Tomoko Ashikawa, one of Waitingroom gallery’s creators, notes that “people who want to come here really need to search for it.” Located in fashionable Sangenjaya, the new space is part book shop, part café and part home. It has an intimate and inviting feeling precisely because it is not a white cube. Here you feel as if you can see things in context; the art becomes more accessible as a purchase option when already displayed in a home space. You may also find yourself being offered a chair, a chat and a cup of tea or coffee.
Currently showing is “Worlds”, the first solo show by emerging artist Hiroshi Yoshida. He is young, fresh (only twenty and still a student at Kanazawa Art College) and although little known at the moment, his work is intriguing. Yoshida first exhibited at the Shinjuku Art Infinity competition held at Marui, where he came to the attention of gallerists.
The work is surreal, fusing familiar objects and landscapes in an uncanny and haunting style. Yoshida states that the connection between reality and memory is fluid and changes as we interpret both, like in the piece ‘Pool’, which depicts a familiar place in a surreal way. Think Edward Hopper and Dali’s version of ‘The Night Before Christmas’ – set in Japan. The technical aspects of the work are good – he is no amateur when it comes to draftsmanship. Painting mainly with acrylics, he creates landscapes that are believable but which seem off-kilter, as if the image is a reconstruction of a place visited before. He succeeds in creating paintings that simultaneously evoke a sense of real and dreamt space fusing to create something that is neither. The piece ‘Cross Point’ shows a familiar Japanese crossing, but it extends into infinity amid a strange yellow mist.
These paintings are narrative, they are full of theatricality – but not the kind that builds up to a climactic finish, rather as if the event has already taken place and is part of a continued story. ‘Snow Field’ is a particularly beautiful blue, a winter scene complete with snow and stark trees, but tucked into the painting is a small figure walking.

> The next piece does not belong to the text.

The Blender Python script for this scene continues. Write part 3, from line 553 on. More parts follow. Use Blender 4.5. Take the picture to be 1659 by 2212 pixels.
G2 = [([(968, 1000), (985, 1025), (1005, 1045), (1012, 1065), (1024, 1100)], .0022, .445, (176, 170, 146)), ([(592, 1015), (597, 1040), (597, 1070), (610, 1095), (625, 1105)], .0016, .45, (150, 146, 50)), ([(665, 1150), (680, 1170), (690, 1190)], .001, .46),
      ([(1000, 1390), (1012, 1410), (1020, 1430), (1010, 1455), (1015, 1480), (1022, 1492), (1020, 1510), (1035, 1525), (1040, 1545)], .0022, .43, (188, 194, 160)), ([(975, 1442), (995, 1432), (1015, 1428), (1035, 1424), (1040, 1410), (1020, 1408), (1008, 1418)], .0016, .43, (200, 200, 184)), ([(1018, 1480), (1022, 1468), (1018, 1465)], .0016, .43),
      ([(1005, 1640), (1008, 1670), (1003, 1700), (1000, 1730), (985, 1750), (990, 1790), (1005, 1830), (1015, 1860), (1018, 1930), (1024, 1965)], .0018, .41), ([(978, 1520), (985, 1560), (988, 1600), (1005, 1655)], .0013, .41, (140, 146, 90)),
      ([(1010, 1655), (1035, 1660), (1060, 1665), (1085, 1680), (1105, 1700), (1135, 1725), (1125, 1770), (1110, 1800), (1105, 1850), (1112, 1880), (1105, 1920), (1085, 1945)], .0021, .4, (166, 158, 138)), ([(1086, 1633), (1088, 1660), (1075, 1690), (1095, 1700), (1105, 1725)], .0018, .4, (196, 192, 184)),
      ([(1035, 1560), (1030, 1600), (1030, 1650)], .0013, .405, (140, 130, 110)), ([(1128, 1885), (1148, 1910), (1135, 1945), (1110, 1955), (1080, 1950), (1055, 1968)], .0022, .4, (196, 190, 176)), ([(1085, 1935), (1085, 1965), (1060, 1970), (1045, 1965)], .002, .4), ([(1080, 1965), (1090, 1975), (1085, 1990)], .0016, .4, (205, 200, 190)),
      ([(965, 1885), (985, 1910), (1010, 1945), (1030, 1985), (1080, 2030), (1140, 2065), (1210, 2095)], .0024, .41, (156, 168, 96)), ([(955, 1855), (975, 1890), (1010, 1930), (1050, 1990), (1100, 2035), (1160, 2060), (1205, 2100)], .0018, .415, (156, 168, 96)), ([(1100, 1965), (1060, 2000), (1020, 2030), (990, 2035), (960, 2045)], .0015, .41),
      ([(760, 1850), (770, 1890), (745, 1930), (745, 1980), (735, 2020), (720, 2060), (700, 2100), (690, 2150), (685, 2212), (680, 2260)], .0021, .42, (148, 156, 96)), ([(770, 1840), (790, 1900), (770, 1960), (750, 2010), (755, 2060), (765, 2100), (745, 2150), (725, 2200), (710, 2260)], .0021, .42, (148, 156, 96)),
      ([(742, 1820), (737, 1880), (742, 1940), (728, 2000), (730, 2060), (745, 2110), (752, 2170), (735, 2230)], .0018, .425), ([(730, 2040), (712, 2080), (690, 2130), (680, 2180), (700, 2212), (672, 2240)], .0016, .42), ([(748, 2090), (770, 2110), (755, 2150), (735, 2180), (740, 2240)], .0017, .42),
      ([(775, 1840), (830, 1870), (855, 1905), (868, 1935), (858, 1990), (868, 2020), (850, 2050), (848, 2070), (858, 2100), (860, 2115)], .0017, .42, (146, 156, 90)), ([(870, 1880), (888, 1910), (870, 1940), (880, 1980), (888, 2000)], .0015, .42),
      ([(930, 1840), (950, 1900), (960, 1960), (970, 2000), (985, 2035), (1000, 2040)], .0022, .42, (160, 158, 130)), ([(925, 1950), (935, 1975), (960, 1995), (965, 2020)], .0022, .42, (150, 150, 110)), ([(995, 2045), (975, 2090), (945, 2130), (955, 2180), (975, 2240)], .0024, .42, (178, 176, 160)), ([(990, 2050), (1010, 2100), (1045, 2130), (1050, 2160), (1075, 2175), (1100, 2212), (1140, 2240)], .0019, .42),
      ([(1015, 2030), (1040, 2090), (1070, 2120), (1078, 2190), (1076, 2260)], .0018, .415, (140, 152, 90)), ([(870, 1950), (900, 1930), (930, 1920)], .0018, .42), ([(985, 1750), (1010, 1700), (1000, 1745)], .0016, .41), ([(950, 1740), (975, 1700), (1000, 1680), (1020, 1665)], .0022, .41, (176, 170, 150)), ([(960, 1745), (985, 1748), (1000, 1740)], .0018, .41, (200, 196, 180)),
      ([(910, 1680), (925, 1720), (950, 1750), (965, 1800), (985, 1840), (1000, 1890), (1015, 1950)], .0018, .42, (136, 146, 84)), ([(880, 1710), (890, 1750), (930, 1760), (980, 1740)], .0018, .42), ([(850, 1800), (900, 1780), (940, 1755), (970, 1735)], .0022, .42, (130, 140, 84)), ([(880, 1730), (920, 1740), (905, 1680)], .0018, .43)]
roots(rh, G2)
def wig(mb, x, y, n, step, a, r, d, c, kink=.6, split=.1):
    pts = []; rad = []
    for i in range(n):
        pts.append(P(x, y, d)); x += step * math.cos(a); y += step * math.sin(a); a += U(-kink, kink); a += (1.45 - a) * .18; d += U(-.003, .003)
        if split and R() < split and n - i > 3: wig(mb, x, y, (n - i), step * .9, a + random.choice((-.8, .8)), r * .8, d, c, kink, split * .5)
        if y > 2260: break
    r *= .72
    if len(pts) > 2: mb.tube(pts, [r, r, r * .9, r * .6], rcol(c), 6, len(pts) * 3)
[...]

This attention to detail changes the image from being merely a landscape to becoming the scene of some kind of action. A closer viewing of the works reveals small details and nuances which are not at first obvious. The stark lemon yellow which causes the stick figure’s shadow to become looming in the painting ‘A Man in a Hurry’ is from an unknown source and the shadow is cast onto the sky. In ‘Faraway Thunder’ the scene is quiet as if some catastrophe has taken place and we are looking at the aftermath. Yet these are also painterly pieces – the colors are beautiful and the works have a sense of balance and composition.
This show is a great chance to check out the new space and enjoy the works of an artist who will, no doubt, be making his mark in the future.